── INFORMATION SHOWN

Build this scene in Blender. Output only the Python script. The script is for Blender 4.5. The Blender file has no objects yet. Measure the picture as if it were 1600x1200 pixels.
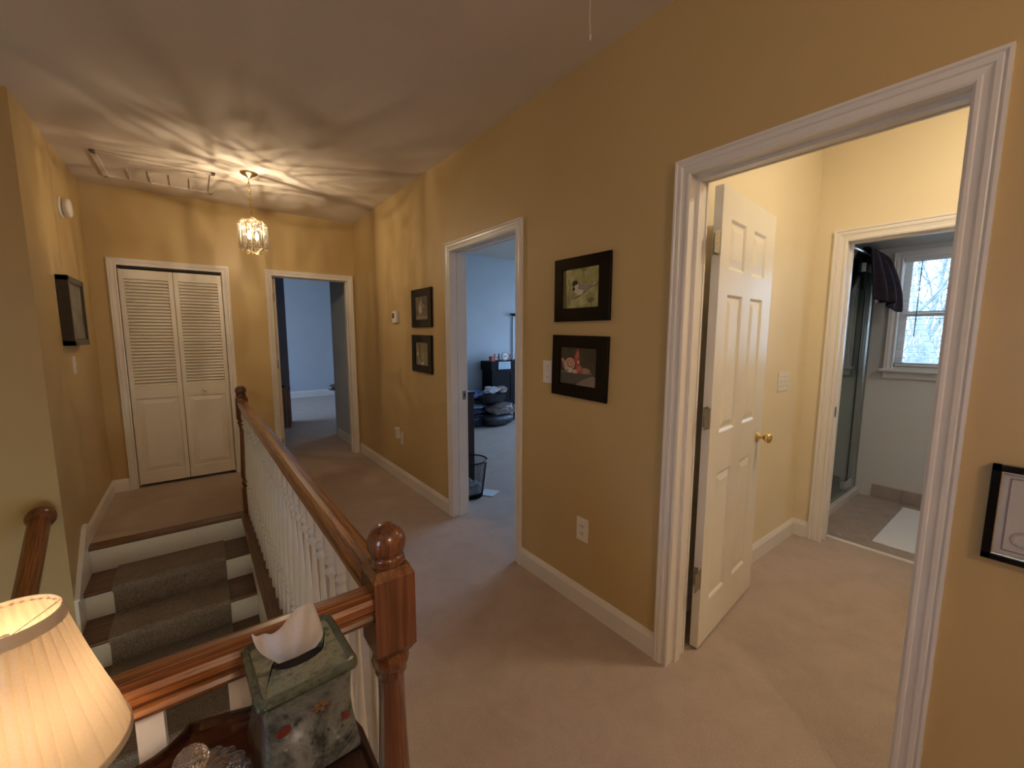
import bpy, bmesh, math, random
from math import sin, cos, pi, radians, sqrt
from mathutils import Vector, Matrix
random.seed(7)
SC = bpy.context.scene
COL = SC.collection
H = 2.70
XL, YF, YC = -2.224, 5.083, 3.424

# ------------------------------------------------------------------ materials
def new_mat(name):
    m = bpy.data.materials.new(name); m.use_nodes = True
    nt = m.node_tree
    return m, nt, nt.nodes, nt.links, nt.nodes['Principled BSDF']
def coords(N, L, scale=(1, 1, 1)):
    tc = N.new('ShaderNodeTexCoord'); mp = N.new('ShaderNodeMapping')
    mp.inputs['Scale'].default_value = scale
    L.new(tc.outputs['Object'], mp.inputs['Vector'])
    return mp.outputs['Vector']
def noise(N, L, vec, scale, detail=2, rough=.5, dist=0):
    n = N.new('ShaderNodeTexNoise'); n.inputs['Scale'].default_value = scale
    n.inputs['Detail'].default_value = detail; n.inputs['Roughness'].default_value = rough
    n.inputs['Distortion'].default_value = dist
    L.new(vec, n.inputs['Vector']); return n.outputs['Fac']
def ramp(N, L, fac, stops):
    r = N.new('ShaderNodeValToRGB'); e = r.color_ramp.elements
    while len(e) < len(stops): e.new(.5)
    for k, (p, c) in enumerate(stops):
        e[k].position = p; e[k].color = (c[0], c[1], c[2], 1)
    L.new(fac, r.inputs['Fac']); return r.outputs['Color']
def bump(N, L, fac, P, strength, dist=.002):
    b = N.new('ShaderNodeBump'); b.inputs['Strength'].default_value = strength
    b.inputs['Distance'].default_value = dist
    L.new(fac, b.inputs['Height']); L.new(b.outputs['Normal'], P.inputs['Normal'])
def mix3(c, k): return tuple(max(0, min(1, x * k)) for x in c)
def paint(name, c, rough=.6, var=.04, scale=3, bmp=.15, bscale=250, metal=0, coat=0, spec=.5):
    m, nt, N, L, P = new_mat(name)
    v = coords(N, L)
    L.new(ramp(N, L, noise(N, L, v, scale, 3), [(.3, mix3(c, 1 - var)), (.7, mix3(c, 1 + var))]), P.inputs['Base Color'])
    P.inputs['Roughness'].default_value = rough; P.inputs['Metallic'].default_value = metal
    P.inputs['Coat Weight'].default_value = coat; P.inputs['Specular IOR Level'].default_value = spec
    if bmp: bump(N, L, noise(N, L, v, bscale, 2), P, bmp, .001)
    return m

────

→ **DIRECTIVE**
Return the material line for line, from its beginning to the line that contains "XL, YF, YC = -2.224, 5.083, 3.424", with the pictures left out.

→ **EXPECTED ANSWER**
Build this scene in Blender. Output only the Python script. The script is for Blender 4.5. The Blender file has no objects yet. Measure the picture as if it were 1600x1200 pixels.
import bpy, bmesh, math, random
from math import sin, cos, pi, radians, sqrt
from mathutils import Vector, Matrix
random.seed(7)
SC = bpy.context.scene
COL = SC.collection
H = 2.70
XL, YF, YC = -2.224, 5.083, 3.424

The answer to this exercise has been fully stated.